Granted, headlines have to be short, but the Crain’s headline ““COLAs, cannabis, casino: It’s Emanuel’s pension Rx” was a little too short. It excluded the most significant drug prescribed by the “Good Doctor“– a plan to issue bonds and put the proceeds into the pension funds.

This would undeniably strengthen the city pension funds. It also would undeniably shore up the expectations of city workers that they would be paid.

Would these benefits come from out of nowhere? Or from somebody else’s pockets, like taxpayers?

Effectively, pension obligation bond proposals like this strengthen pension funds at the expense of the entity assuming the risk, and higher leverage, associated with borrowing.

Emanuel asserted ”It is not more debt. It is the same amount of debt, but at a much lower and cheaper cost to taxpayers and the city.”

In a limited but mischievous sense, he is right. The city of Chicago owes money to the pension funds, and to the city’s bondholders. The city could borrow money on a bond offering and deliver the proceeds to the pension fund, replacing the money owed to the pension with more money owed to bondholders.

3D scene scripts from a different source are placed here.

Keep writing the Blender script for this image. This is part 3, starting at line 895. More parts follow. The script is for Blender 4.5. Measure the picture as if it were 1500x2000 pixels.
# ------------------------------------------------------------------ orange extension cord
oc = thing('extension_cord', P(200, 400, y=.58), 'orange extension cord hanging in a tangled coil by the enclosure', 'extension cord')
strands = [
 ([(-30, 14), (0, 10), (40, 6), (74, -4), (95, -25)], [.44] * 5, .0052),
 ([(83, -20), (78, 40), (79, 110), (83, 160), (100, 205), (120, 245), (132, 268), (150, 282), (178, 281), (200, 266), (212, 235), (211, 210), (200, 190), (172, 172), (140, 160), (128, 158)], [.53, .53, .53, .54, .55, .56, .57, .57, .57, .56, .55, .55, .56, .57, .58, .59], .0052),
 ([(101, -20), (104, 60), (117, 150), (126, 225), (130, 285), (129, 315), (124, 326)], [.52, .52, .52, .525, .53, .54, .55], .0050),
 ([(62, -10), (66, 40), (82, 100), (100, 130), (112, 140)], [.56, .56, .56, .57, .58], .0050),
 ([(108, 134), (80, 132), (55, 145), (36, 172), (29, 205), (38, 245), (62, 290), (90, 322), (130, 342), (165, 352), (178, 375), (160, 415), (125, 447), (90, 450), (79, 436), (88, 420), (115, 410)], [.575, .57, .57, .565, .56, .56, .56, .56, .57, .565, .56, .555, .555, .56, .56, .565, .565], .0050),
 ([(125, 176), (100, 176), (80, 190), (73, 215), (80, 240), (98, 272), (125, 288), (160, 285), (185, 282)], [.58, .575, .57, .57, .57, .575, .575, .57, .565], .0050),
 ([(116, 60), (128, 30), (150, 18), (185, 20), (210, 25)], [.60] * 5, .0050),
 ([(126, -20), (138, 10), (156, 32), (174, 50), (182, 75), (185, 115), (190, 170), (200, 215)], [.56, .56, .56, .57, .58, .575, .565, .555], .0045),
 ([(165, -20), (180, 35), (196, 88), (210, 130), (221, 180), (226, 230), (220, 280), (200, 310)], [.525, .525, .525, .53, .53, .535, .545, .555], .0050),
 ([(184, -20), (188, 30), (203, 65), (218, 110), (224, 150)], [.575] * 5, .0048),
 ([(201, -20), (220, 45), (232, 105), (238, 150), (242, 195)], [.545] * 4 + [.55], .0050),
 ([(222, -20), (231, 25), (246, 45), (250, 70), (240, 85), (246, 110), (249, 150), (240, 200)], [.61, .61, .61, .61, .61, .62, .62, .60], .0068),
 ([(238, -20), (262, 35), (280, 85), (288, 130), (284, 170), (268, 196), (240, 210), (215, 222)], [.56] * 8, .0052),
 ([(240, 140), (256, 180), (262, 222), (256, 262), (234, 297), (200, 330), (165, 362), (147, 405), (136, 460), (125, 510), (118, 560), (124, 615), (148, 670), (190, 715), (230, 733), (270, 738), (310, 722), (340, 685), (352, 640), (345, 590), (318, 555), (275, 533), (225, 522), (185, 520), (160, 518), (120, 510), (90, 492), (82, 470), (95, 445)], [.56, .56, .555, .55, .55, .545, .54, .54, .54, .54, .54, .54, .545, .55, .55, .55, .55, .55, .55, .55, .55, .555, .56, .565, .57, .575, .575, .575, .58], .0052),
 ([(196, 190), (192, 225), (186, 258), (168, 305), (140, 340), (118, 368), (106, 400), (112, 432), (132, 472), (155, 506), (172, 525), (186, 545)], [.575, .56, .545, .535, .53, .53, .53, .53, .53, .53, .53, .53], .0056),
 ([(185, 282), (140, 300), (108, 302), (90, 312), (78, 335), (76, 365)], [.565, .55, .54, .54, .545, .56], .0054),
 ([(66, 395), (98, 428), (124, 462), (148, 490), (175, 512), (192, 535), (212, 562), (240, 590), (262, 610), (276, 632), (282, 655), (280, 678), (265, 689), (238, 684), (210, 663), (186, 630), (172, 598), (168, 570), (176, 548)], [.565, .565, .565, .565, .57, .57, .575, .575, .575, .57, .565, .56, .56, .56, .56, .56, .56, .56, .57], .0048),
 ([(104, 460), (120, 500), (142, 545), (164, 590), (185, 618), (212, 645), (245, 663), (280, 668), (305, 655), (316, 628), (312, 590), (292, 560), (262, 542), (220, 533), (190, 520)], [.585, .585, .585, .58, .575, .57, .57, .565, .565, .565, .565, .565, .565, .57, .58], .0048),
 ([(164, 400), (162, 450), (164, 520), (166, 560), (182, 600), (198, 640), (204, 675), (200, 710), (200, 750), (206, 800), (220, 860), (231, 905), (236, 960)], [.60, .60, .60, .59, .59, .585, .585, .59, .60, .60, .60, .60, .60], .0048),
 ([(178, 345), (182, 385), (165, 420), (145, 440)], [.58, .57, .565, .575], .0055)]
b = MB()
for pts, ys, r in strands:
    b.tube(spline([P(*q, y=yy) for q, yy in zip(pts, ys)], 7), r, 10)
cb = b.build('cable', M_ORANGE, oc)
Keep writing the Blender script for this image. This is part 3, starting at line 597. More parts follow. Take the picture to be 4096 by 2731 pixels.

But in a world where employees and bondholders each share risks from possible government insolvencies, shoring up the employee positions can’t come from out of nowhere.

Weed, gambling, COLAs, and more gambling.

p.s. Crain's isn't alone. The Chicago Tribune's story on the mayor's pension address was headlined "Mayor Emanuel pushes public pension fix to City Council, including legalized marijuana, Chicago casino, constitutional amendment."